- [Work instructions] Check every line of the material below for "scene". Give the number of lines that have it, and only that.

- [Supplied material]
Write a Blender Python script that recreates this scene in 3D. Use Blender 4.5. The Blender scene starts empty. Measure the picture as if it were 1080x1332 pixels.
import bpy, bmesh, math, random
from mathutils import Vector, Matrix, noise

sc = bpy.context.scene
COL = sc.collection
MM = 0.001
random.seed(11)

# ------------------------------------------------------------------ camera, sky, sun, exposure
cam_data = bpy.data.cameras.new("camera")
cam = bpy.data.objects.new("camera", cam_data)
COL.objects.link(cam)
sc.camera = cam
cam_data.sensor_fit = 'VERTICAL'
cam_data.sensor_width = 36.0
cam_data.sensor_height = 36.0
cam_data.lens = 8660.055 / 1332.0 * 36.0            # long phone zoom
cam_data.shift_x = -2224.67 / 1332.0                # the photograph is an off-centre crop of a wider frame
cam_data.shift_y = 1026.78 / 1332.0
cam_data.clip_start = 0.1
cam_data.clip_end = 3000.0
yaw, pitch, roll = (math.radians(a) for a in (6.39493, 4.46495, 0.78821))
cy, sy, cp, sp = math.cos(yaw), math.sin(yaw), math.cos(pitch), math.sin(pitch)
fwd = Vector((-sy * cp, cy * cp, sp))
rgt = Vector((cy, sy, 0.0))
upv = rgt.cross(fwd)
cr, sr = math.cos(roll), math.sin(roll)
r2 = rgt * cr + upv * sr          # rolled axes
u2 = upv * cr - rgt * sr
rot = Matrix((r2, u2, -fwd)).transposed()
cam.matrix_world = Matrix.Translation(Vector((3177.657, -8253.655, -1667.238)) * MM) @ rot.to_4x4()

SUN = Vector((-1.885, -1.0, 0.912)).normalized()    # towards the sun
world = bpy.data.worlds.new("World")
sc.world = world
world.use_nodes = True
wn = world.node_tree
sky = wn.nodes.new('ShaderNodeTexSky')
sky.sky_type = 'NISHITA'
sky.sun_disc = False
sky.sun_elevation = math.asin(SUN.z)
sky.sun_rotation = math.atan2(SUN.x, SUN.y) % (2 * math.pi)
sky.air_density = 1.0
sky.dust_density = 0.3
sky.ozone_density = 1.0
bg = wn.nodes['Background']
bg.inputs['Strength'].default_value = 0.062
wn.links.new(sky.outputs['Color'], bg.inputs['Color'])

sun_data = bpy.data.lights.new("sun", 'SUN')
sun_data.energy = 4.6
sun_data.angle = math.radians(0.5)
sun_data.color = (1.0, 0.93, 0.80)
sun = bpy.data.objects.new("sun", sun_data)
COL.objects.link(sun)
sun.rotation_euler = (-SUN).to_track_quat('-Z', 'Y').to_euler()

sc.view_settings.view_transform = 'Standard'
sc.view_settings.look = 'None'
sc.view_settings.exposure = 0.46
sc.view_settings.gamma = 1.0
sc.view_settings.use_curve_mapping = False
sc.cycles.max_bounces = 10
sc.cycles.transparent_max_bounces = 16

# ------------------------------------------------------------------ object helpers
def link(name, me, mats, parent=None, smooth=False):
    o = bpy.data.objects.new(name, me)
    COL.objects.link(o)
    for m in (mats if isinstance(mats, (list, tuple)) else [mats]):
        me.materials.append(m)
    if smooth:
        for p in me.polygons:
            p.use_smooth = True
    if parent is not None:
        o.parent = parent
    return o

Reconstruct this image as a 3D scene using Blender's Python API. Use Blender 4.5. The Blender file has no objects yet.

- [Reply to the task] 3